== DATA SHOWN ==

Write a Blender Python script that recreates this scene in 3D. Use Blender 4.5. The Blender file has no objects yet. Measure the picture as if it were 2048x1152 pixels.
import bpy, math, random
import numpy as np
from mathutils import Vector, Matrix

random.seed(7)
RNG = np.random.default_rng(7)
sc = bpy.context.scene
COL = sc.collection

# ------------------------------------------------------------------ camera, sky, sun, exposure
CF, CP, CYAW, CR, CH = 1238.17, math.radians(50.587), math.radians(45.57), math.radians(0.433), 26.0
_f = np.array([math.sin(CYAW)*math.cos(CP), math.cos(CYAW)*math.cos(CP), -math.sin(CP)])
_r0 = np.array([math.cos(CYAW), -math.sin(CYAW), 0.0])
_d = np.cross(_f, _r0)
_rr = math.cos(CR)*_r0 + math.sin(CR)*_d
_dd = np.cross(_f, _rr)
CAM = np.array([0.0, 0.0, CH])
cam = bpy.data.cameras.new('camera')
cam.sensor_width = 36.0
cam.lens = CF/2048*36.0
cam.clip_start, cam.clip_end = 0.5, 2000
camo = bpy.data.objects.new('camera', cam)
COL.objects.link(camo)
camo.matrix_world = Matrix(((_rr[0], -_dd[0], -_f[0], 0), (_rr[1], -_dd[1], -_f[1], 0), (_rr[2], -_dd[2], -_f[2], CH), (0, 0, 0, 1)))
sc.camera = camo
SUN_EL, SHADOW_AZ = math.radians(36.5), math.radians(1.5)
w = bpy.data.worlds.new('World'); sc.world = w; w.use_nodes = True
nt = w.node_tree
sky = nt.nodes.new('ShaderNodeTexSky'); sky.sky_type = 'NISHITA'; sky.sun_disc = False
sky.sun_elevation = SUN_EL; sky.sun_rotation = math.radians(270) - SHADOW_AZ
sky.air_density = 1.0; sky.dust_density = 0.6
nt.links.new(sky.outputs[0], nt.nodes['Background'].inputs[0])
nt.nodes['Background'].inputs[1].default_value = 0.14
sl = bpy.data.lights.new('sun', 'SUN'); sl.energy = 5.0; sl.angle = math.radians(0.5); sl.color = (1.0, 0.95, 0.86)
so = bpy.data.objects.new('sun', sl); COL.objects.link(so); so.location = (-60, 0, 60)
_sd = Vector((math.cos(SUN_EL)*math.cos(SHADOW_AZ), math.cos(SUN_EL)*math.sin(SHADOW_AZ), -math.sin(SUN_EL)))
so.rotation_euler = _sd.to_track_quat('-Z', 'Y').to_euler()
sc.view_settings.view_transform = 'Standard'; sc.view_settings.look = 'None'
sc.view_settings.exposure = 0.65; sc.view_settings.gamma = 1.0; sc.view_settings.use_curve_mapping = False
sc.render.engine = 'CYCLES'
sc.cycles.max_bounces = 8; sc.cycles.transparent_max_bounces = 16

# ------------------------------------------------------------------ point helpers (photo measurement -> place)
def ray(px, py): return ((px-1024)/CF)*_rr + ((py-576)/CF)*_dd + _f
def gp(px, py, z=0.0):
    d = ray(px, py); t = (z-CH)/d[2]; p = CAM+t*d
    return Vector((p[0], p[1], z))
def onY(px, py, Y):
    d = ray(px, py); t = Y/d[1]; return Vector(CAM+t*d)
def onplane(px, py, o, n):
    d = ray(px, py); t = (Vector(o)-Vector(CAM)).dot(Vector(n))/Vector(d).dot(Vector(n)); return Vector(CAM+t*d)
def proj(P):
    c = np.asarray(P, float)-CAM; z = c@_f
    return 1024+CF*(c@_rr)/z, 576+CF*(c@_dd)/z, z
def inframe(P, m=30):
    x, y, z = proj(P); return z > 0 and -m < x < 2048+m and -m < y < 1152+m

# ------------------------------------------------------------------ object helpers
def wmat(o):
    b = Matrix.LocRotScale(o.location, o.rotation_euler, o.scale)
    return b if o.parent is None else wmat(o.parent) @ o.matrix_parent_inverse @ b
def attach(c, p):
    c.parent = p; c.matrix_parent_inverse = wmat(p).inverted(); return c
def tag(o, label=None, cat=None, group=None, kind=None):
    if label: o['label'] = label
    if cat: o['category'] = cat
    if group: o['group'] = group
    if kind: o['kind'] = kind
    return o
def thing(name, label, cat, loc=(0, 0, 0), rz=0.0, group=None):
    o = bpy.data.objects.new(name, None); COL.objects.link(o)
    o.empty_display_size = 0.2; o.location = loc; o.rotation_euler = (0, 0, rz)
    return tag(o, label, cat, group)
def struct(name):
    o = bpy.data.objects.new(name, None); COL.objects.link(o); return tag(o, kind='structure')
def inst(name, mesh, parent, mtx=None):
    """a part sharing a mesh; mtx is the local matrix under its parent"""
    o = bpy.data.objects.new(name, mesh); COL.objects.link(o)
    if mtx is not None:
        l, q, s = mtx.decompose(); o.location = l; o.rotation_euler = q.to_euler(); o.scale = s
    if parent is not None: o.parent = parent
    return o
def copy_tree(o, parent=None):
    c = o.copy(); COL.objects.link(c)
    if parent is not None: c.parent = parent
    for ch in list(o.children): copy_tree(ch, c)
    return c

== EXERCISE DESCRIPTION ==
Without changing anything, quote the lines from the top of the data to the line that contains "COL = sc.collection", including that line.

== ANSWER ==
Write a Blender Python script that recreates this scene in 3D. Use Blender 4.5. The Blender file has no objects yet. Measure the picture as if it were 2048x1152 pixels.
import bpy, math, random
import numpy as np
from mathutils import Vector, Matrix

random.seed(7)
RNG = np.random.default_rng(7)
sc = bpy.context.scene
COL = sc.collection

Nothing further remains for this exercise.